If you’ve been coming to my class or reading this blog you know I’ve been working a lot with Pema Chodron’s classic book When Things Fall Apart. A couple weeks ago I wrote about my relationship to emotions in the context of the yoga world, and it’s something I’m still thinking about.
Pema Chodron describes this sensation of finding the tender spot in the context of the Buddhist idea of boddhichitta, a sanskrit word that means among other things, “noble or awakened heart”

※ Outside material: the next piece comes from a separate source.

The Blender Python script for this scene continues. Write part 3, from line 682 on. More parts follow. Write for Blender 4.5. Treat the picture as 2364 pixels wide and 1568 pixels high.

“We awaken this bodhichitta, this tenderness for life, when we can no longer shield ourselves from the vulnerability of our condition, from the basic fragility of existence. In the words of the sixteenth Gyalwa Karmapa, “You take it all in. You let the pain of the world touch your heart and you turn it into compassion”… It is said that in difficult times, it is only bodhichitta that heals. When inspiration has become hidden, when we feel ready to give up, this is the time when healing can be found in the tenderness of pain itself… We think that by protecting ourselves from suffering we are being kind to ourselves. The truth is, we only become more fearful, more hardened, and more alienated. We experience ourselves as being separate from the whole… When we don’t close off and we let our hearts break, we discover our kinship with all beings…”

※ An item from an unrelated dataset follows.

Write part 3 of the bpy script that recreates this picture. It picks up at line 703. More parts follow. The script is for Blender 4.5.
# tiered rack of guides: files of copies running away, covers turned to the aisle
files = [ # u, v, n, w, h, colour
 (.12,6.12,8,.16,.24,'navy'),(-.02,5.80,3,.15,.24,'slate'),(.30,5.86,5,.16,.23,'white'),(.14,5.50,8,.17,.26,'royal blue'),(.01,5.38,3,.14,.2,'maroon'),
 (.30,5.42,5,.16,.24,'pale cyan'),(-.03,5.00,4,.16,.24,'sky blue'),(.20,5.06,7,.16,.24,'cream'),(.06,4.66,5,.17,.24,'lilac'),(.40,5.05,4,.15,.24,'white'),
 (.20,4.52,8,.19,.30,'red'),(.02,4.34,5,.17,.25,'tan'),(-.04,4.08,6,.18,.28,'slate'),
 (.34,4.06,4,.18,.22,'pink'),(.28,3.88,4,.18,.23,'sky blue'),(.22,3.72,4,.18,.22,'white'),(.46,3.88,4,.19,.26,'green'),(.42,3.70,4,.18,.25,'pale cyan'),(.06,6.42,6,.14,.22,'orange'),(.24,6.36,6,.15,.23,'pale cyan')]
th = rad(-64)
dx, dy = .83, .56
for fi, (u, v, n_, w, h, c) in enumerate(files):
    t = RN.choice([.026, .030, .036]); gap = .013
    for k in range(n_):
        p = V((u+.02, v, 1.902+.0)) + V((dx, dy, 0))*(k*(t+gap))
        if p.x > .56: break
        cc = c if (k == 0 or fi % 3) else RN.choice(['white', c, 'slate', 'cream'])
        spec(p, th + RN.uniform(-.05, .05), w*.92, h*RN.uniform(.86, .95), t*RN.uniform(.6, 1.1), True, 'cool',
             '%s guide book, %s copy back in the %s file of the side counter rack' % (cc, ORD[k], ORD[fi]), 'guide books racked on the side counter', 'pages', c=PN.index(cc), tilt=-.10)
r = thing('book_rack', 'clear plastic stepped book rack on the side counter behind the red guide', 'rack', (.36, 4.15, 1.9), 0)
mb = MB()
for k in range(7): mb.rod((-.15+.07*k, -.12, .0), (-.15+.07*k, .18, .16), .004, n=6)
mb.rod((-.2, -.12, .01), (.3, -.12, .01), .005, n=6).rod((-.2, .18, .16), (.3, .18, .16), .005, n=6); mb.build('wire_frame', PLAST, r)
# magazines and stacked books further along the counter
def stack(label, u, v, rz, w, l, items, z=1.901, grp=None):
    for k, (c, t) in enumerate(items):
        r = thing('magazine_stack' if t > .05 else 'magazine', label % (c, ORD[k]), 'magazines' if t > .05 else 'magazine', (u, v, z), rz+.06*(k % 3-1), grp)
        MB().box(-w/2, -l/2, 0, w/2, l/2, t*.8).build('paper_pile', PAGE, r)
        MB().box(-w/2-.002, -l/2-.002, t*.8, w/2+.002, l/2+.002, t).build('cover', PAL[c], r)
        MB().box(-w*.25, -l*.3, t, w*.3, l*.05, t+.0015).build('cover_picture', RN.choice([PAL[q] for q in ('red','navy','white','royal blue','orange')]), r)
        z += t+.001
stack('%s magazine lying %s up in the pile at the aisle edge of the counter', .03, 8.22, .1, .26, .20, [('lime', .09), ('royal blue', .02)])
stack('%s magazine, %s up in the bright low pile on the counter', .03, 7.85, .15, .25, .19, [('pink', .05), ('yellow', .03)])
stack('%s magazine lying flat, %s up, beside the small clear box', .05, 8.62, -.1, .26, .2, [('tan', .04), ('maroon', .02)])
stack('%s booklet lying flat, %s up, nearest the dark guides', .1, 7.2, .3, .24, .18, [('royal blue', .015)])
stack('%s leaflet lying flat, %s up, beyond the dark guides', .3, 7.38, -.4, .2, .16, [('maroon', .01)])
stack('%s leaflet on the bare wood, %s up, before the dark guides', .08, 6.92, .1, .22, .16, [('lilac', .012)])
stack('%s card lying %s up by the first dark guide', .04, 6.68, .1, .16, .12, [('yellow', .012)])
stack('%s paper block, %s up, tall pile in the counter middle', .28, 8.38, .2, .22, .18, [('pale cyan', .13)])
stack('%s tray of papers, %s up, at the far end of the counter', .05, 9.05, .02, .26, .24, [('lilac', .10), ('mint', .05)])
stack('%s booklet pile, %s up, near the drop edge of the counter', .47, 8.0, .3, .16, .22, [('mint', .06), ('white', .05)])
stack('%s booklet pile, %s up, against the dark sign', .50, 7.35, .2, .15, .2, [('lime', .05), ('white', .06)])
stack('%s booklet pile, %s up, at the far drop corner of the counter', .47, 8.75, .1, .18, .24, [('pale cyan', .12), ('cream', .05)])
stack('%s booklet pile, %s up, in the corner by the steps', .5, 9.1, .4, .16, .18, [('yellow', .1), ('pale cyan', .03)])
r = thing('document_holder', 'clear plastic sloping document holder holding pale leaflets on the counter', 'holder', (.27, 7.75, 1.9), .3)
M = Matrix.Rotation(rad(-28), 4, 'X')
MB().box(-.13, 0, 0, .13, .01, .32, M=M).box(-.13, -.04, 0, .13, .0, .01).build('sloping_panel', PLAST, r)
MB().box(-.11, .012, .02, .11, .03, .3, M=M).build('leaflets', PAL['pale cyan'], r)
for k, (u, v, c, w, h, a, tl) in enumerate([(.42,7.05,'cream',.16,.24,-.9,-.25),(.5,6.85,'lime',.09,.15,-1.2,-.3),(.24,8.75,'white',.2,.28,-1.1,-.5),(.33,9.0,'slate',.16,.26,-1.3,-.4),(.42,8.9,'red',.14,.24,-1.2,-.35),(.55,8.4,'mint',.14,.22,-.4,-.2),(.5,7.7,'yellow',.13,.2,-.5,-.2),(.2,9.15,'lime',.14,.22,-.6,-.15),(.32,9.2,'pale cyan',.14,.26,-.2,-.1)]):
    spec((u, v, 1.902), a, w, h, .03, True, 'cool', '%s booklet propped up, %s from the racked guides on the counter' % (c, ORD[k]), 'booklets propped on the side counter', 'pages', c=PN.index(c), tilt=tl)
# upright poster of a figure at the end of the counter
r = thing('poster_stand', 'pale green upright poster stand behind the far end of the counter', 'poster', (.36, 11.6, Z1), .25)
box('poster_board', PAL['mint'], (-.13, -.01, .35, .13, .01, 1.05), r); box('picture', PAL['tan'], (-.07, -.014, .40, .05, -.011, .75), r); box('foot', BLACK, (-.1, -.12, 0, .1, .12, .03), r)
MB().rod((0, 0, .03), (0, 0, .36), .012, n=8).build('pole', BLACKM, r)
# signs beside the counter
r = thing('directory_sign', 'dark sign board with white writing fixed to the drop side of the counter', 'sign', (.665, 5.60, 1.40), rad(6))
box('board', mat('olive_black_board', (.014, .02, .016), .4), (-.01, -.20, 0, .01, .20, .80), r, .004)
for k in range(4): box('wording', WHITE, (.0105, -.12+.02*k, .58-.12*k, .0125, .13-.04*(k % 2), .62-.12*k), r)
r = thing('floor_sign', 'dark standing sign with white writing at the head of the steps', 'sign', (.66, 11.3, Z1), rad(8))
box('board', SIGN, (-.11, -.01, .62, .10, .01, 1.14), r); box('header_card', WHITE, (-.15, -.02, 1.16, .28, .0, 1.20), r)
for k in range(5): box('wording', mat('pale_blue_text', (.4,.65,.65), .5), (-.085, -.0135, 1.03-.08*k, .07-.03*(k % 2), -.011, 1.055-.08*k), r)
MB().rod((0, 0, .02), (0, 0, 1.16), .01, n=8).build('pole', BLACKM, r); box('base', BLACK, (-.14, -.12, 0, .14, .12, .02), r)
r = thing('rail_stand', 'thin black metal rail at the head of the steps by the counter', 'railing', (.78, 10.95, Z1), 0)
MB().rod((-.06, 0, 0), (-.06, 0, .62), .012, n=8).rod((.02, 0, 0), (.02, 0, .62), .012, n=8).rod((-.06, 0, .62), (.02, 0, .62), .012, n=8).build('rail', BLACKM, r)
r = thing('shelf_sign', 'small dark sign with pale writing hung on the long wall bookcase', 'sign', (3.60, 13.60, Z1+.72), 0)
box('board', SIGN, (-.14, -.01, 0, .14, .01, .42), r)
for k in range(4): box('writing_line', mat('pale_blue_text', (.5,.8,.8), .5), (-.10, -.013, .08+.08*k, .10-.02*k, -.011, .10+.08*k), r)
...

Later, she describes this feeling, this tenderness, this connection found through suffering as ‘the love that will not die.’ It’s a pretty heavy idea that it is our suffering that brings us closer together and allows us to have a deeper appreciation for life. Because naturally when suffering, grief, and sorrow comes you want anything but for it to be there with you.

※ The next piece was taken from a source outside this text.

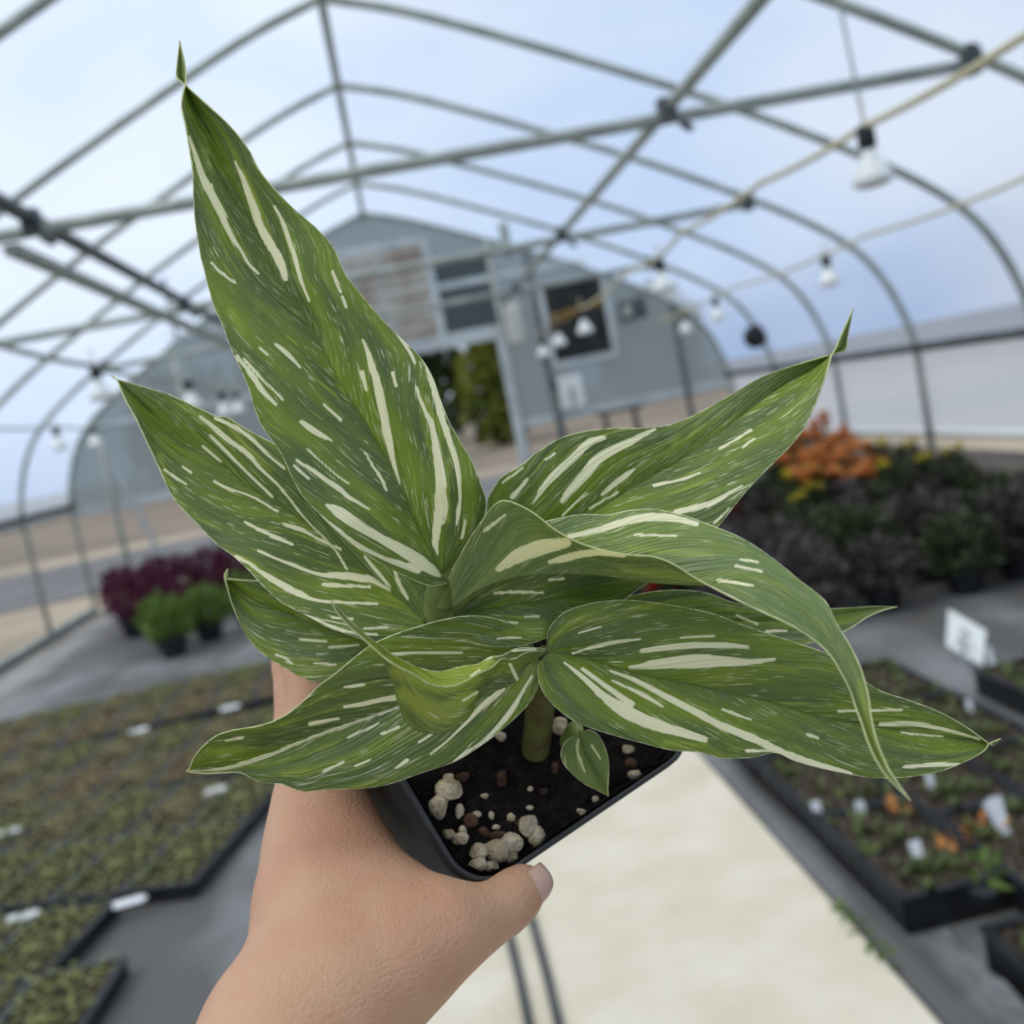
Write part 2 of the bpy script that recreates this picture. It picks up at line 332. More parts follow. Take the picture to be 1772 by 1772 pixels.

After I lost my father in an accidental death, I went through many stages of grief. However, the one that was most frightening to me and which I still struggle with is the shielding of the heart from future sorrows. Because shields you build to protect yourself from unpleasantness are pretty indiscriminate and end up blocking everything else too.
The structure and support of meditation and posture practice can lead one safely through the storm. Through my practice and teaching I’m trying to encourage and strengthen the ability to sit with the good and bad, to allow oneself to rest in whatever the experience is. And as I’ve written before, to go into the discomfort without judgment or fear, to go into the challenge and see what it reveals.
The Yoga Sutras of Patanjali, Christopher Isherwood translation, illustrate that “undisturbed calmness of mind is attained by cultivating friendliness toward the happy, compassion for the unhappy, delight in the virtuous, and indifference toward the wicked.” Everyone experiences these sensations through internal or external sources and we need to know how to meet them. if we do everything we can to stay comfortable and away from volatility we’ll end up pretty much alone in the human experience – even more terrifying. We befriend them and treat them with love and care and in time both the feelings and are experiences are transformed.
Through facing our emotions, our pains, our depths together, the deep noble heart we all share will be revealed and together we will feel its warmth.